>> begin Data lines

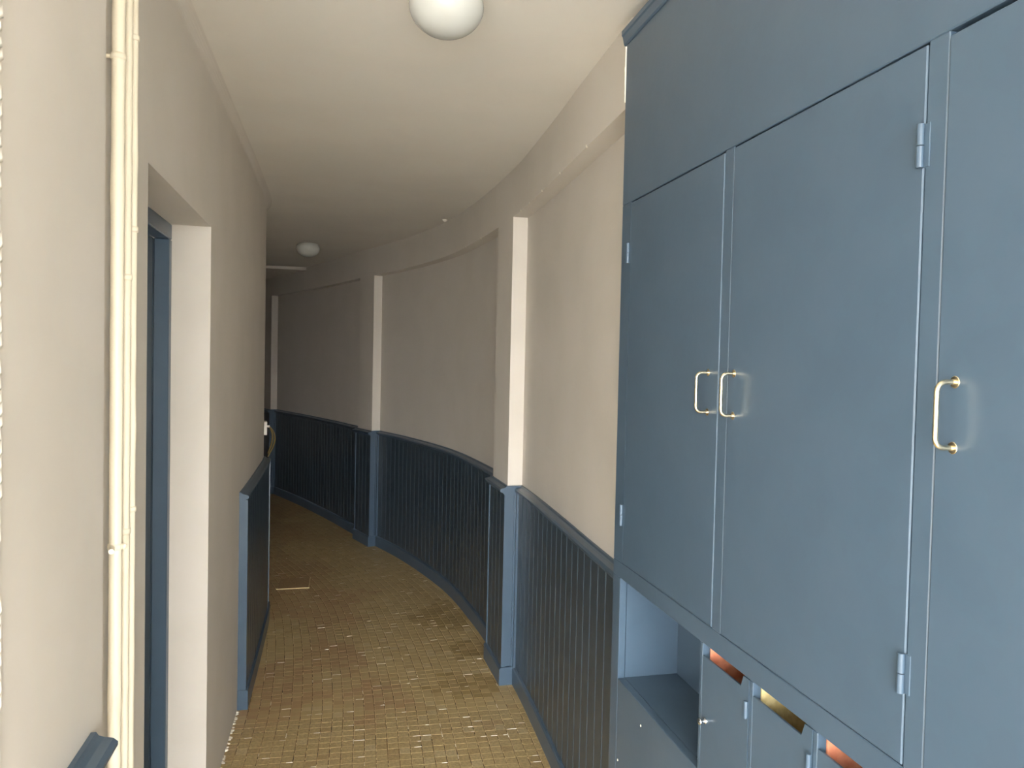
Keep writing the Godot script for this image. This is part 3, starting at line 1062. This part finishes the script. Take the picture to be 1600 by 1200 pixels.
func build_small() -> void:
	# white box on the bend of the left wall with a loop of cable hanging from it
	var q := L.s_of_z(-4.90)
	var c := L.pos(q, 0.0, 1.155)
	var n := L.side(q)
	var d := L.dir(q)
	var f := Vector3(d.x, 0, d.y)
	var st := new_st()
	add_box(st, Vector3(-0.035, -0.042, -0.010), Vector3(0.035, 0.042, 0.010), 0.003)
	var b := thing("junction_box", "small white box on the plaster just above the cable loop", "junction box", c)
	var o := MeshInstance3D.new()
	o.name = "casing"
	o.mesh = st.commit()
	o.material_override = M.box
	b.add_child(o, true)
	o.transform = Transform3D(Basis(-f, Vector3.UP, n), n * 0.008)
	st = new_st()
	add_tube(st, [Vector3(0, 0.01, 0.008), Vector3(0, 0.01, 0.026)], 0.007, 12)
	o = MeshInstance3D.new()
	o.name = "cable_gland"
	o.mesh = st.commit()
	o.material_override = M.box
	b.add_child(o, true)
	o.transform = Transform3D(Basis(-f, Vector3.UP, n), n * 0.008)
	var cab := thing("cable_loop", "loop of tan cable hanging from the small white box at the bend", "cable", c)
	for k in 2:
		var pts := []
		for i in 25:
			var u := i / 24.0
			var out := 0.020 + (0.040 - 0.014 * k) * sin(PI * pow(u, 0.8))
			pts.append(c + n * (out + 0.008) + Vector3.DOWN * (u * (0.20 - 0.02 * k) - 0.012) + f * (0.06 * u + 0.01 * k))
		st = new_st()
		add_tube(st, pts, 0.0042, 10)
		obj("cable_strand", st, M.cable, cab)
	# metal-edged access cover let into the floor
	var h := thing("floor_hatch", "square tiled access cover with a pale metal edge in the floor", "access cover", Vector3(-0.30, 0, -5.47))
	var x0 := -0.405
	var x1 := -0.183
	var z0 := -5.60
	var z1 := -5.338
	part_box("cover_plate", Vector3(x0 + 0.008, -0.001, z0 + 0.008), Vector3(x1 - 0.008, 0.0022, z1 - 0.008), 0.001, M.tile_set[6], h)
	part_box("edge_strip", Vector3(x0, -0.001, z1 - 0.008), Vector3(x1, 0.0045, z1), 0.001, M.edge_metal, h)
	part_box("edge_strip", Vector3(x1 - 0.006, -0.001, z0), Vector3(x1, 0.0045, z1 - 0.008), 0.001, M.edge_metal, h)
	# dropped step in the ceiling far down the corridor
	st = new_st()
	add_box(st, Vector3(-3.0, CEIL - 0.030, -11.35), Vector3(-0.20, CEIL, -8.15))
	struct(obj("trim_5", st, M.plaster), "shallow dropped step in the ceiling at the dark end", "ceiling step")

>> end Data lines

▸ Work to complete
Leave out all pictures, then copy the remaining material exactly.

▸ Written answer
Keep writing the Godot script for this image. This is part 3, starting at line 1062. This part finishes the script. Take the picture to be 1600 by 1200 pixels.
func build_small() -> void:
	# white box on the bend of the left wall with a loop of cable hanging from it
	var q := L.s_of_z(-4.90)
	var c := L.pos(q, 0.0, 1.155)
	var n := L.side(q)
	var d := L.dir(q)
	var f := Vector3(d.x, 0, d.y)
	var st := new_st()
	add_box(st, Vector3(-0.035, -0.042, -0.010), Vector3(0.035, 0.042, 0.010), 0.003)
	var b := thing("junction_box", "small white box on the plaster just above the cable loop", "junction box", c)
	var o := MeshInstance3D.new()
	o.name = "casing"
	o.mesh = st.commit()
	o.material_override = M.box
	b.add_child(o, true)
	o.transform = Transform3D(Basis(-f, Vector3.UP, n), n * 0.008)
	st = new_st()
	add_tube(st, [Vector3(0, 0.01, 0.008), Vector3(0, 0.01, 0.026)], 0.007, 12)
	o = MeshInstance3D.new()
	o.name = "cable_gland"
	o.mesh = st.commit()
	o.material_override = M.box
	b.add_child(o, true)
	o.transform = Transform3D(Basis(-f, Vector3.UP, n), n * 0.008)
	var cab := thing("cable_loop", "loop of tan cable hanging from the small white box at the bend", "cable", c)
	for k in 2:
		var pts := []
		for i in 25:
			var u := i / 24.0
			var out := 0.020 + (0.040 - 0.014 * k) * sin(PI * pow(u, 0.8))
			pts.append(c + n * (out + 0.008) + Vector3.DOWN * (u * (0.20 - 0.02 * k) - 0.012) + f * (0.06 * u + 0.01 * k))
		st = new_st()
		add_tube(st, pts, 0.0042, 10)
		obj("cable_strand", st, M.cable, cab)
	# metal-edged access cover let into the floor
	var h := thing("floor_hatch", "square tiled access cover with a pale metal edge in the floor", "access cover", Vector3(-0.30, 0, -5.47))
	var x0 := -0.405
	var x1 := -0.183
	var z0 := -5.60
	var z1 := -5.338
	part_box("cover_plate", Vector3(x0 + 0.008, -0.001, z0 + 0.008), Vector3(x1 - 0.008, 0.0022, z1 - 0.008), 0.001, M.tile_set[6], h)
	part_box("edge_strip", Vector3(x0, -0.001, z1 - 0.008), Vector3(x1, 0.0045, z1), 0.001, M.edge_metal, h)
	part_box("edge_strip", Vector3(x1 - 0.006, -0.001, z0), Vector3(x1, 0.0045, z1 - 0.008), 0.001, M.edge_metal, h)
	# dropped step in the ceiling far down the corridor
	st = new_st()
	add_box(st, Vector3(-3.0, CEIL - 0.030, -11.35), Vector3(-0.20, CEIL, -8.15))
	struct(obj("trim_5", st, M.plaster), "shallow dropped step in the ceiling at the dark end", "ceiling step")